Blockchain technology being secured by robust encryption and tracked on an indelible ledger means that theft becomes more demanding. This is because fraudulent transactions can be digitally traced. In contrast, the current SWIFT system, at times, has been beset by hacking thefts. Examples of such situation are too many to list.

Through using a blockchain digital yuan, corruption can be more easily spotted as humans and AI can be used to track whether money meant, for say, an infrastructure project is being funneled into a private account. One may claim this comes at the price of surveillance, and indeed it does, but this is in fact also an existential condition of the current financial system where banks, google, Amazon and governments already have access to one's financial habits.

In fact, tight encryption would mean that individual users would not be able to track your payments. Recognizing that anonymity is part of the appeal of existing paper and crypto currencies, the People's Bank of China (PBOC), who will launch China's digital currency, has promised that users of the digital yuan can maintain "controllable anonymity" which allows them to choose how much personal information they share on the network.

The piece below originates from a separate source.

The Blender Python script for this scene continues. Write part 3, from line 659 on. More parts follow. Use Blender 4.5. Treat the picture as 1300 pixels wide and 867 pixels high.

No matter when the digital yuan comes rolling out, whether that be initially using the blockchain or not, cash will not disappear. The choice for consumers will be one based on a principle known as "financial inclusion." As such, the decision to replace cash with a digital yuan will be a market choice rather than coming from a government order.

However, from my own anecdotal account, it's obvious that the market is demanding a digital currency as cash rapidly goes out of fashion. Figures also show that due to cashless payments, the number of ATMs in China had fallen to 1.08 million at the end of March this year, down by 14,700 from the previous quarter.

Nevertheless, cash will, and must, remain so that those in more rural areas, who have not entered the digital payment age yet, are able to partake in the economy too.